Posted by: Dan Wickett | September 21, 2007 at 05:25 AM
Scott, great list. I hope you are able to complete the objective of making it through them all with as busy as you are.
I read IN THE WAKE about two months ago. The opening referenced by Max (and again by yourself) is perhaps the best opening to a work of fiction I've read so far this year. Petterson's ability to keep Arvid's face against the facade of the bookstore for as long as he does in the opening, in my estimation, is worthy of the highest praise.

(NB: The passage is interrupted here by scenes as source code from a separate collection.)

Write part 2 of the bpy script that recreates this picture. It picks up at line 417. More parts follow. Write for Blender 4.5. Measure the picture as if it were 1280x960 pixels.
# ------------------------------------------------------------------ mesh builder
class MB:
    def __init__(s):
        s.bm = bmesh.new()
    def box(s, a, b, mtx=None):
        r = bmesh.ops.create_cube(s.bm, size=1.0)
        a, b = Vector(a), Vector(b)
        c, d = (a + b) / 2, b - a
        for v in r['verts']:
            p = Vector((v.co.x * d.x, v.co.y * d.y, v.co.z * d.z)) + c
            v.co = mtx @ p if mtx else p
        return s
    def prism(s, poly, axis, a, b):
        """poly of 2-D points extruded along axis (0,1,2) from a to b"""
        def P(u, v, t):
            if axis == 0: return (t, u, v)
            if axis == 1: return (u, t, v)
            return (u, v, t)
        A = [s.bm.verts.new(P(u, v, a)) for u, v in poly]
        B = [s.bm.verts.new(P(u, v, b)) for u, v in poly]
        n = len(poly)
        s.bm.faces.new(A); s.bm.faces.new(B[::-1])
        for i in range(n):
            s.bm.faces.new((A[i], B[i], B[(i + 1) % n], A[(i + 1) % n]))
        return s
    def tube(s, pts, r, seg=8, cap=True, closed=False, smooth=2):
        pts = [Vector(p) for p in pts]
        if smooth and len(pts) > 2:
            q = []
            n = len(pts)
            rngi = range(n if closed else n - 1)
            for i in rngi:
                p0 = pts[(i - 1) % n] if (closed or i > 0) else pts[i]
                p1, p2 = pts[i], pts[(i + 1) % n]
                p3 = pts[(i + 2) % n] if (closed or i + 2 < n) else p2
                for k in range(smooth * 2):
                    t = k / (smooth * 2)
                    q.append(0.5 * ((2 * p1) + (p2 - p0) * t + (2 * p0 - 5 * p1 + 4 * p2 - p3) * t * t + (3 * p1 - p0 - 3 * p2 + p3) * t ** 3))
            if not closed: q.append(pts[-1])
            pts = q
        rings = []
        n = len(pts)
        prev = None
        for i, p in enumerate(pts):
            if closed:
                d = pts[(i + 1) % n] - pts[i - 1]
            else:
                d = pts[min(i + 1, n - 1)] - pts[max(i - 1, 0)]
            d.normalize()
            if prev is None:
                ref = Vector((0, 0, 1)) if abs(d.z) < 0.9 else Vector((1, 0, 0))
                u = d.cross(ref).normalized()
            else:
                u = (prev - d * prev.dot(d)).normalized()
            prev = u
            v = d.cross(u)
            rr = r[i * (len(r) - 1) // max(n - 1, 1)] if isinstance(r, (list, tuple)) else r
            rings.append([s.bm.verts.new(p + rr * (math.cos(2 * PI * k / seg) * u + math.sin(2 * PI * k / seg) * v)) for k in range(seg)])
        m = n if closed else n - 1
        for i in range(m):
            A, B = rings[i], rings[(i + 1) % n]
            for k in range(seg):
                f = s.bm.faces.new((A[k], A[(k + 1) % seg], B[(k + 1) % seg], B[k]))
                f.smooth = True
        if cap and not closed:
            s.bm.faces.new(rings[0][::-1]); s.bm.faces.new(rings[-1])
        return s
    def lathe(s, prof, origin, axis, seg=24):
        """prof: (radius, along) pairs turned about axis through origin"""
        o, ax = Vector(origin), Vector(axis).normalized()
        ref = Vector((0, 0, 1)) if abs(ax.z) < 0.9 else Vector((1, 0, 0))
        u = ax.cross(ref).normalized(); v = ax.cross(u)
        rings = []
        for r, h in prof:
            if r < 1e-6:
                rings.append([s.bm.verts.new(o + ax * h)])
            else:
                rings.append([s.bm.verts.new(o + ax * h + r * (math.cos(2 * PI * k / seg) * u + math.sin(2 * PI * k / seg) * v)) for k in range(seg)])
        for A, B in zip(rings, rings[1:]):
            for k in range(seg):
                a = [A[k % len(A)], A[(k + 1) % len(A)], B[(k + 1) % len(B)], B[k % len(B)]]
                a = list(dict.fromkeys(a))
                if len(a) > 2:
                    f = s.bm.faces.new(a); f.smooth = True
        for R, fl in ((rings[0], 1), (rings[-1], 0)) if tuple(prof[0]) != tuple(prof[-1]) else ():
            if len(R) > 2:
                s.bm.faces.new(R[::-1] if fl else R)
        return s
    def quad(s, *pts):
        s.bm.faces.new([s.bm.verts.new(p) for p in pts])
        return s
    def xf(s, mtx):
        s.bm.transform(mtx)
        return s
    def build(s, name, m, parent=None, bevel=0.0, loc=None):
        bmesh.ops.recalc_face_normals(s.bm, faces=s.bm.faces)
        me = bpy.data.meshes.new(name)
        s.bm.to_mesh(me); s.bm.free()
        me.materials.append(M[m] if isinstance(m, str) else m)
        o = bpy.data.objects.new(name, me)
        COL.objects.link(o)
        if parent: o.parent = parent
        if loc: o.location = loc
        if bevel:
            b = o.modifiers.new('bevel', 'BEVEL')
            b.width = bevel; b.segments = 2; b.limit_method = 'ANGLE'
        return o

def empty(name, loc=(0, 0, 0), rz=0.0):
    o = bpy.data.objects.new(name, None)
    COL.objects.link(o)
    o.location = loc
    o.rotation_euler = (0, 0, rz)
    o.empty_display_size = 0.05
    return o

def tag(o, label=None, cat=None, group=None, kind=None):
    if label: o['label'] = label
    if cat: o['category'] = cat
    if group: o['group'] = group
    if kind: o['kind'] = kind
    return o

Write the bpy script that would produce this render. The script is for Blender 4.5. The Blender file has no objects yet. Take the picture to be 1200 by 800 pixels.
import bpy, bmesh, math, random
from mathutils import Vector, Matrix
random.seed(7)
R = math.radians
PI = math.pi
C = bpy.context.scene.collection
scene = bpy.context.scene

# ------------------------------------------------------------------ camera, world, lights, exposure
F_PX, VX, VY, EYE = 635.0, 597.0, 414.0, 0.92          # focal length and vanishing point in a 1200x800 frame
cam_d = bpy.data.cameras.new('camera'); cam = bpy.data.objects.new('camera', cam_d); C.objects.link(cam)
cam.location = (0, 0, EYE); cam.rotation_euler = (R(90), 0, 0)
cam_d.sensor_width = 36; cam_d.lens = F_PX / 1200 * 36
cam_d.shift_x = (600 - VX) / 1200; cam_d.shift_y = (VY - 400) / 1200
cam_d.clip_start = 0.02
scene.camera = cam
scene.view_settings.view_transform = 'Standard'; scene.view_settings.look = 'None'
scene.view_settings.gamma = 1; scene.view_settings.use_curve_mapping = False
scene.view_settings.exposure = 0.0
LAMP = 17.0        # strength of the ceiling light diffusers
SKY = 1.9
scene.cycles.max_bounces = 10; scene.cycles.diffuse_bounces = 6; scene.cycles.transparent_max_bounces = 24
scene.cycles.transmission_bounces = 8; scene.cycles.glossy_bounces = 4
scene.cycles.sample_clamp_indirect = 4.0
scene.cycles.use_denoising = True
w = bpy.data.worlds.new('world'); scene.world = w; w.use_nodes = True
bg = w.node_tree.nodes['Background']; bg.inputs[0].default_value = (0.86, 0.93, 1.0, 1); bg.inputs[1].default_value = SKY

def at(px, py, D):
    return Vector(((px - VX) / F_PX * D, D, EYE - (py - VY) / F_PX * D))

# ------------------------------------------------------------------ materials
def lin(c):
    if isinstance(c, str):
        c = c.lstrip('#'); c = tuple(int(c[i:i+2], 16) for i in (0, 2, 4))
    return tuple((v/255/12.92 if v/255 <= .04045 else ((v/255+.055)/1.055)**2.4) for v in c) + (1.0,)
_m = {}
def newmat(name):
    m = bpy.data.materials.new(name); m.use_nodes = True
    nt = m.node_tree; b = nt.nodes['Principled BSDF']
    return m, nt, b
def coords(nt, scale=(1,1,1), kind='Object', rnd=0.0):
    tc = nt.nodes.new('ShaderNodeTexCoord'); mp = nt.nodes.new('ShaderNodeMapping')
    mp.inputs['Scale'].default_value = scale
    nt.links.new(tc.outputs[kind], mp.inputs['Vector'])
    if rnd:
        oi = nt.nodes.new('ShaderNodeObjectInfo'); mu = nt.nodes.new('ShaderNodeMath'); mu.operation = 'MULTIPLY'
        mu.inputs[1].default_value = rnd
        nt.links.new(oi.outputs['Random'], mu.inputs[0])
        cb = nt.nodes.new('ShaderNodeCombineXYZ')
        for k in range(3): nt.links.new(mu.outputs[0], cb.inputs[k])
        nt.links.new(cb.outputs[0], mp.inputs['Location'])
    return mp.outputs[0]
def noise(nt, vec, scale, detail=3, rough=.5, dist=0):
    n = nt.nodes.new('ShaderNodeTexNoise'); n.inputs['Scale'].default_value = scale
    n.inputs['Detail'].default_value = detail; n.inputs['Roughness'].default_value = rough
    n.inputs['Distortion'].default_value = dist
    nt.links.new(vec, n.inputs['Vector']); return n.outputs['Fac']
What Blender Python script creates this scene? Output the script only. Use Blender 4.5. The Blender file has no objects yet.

I've recommended Sebastian Barry's A LONG, LONG WAY to many friends and another website or two, and as you are soliciting recommendations, I'd like to offer it here if you haven't read it. In this time of year where I am beginning to move past 80 works of fiction read this year so far, and with Bolano, Pynchon, Marias, Cormac McCarthy, Sebald, Atwood, DeLillo, Ondaatje, and Saramago contained therein, Barry's novel has remained with me the longest, and the most vividly.
Best of luck to you, and keep up the great work on this site!
Posted by: Drew | September 21, 2007 at 09:41 AM
Ooo. I didn't know Dalkey had a Ricardou book coming out. I've been wanting to read him for a long time, and I suspect his works were beyond my French.
Posted by: DerikB | September 21, 2007 at 09:48 AM
Well, first off, some of you might have realized that my math is a little suspect--2 1/2 months will only take us to the start of December :(. So, guess I have at least 4 more picks to make. Somehow, this is oddly reassuring . . .
Anyway, Drew: Thanks for recommending Barry. That's quite esteemed company you have placed him with (and Marias is another one I'd like to get to this year).
Derik, Hope you get to and enjoy the Ricardou. I just found out that Jordan Stump has recently translated another book--"The Waitress Was New," by Dominique Fabre and published by Archipelago.
Posted by: Scott | September 21, 2007 at 12:03 PM
I'm enjoying The Maias: Episodes from romantic life by José Maria Eça de Queirós (in translation). Alan Riding/NY Times recently described him as "Portugal’s Flaubert", and so far I agree.
Posted by: RfP | September 21, 2007 at 08:17 PM
I'm currently reading Palinuro de Mexico by Fernando Del Paso. Thus far, I would recommend it to anyone and everyone--it is something like placing Pantagruel in the world of The Recognitions.
Posted by: Matt | September 22, 2007 at 07:06 AM
But if you still intend on reading The Tunnel, you may need the rest of the time for that.